Blanca Li a enveloppé cette belle folie dans une mise en scène entre pénombre et naïveté, elle a rempli ce qui manque, elle a fait danser ce qui sonne en solitaire, elle a prodigué sa fantaisie. Et tout cela dans un décor minimal animé par son imagination. Bien sûr, elle a été aidée par les lumières (décisives dans l’action) de Pascal Laajili et par les costumes imaginatifs de Juana Martín pour les dames (les hommes étant vêtus de costumes de ville), avec en outre six formidables danseurs (trois femmes, trois hommes) dans la pénombre mais également parfois au premier plan. Le concept théâtral de Blanca Li a joué un rôle important pour donner vie à une partition (même avec des « collaborateurs inattendus ») dont notre sensibilité est très éloignée. Le siècle de l’opéra baroque – le siècle commençant avec Monteverdi – est encore inconnu pour nous, mais il s’agit du siècle précédant immédiatement celui de l’opera seria.
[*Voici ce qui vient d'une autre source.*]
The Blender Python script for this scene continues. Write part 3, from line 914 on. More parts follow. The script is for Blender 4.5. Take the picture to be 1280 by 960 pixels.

De telles initiatives sont importantes, surtout si les résultats artistiques sont aussi remarquables.


Cet opéra a évidemment déjà été mis en scène et enregistré, et il peut être stimulant de comparer comment chaque version l’aborde. Voici donc quelques références récentes : Ensemble Huelgas dirigé par Paul van Nevel ; ensembles Allabastrina & La Pifarescha ; Conservatorio Antonio Vivaldi, Alessandria ; Pro Musica Camerata.


En conclusion, une coproduction heureuse et très originale du Teatro Real et des Théâtres del Canal.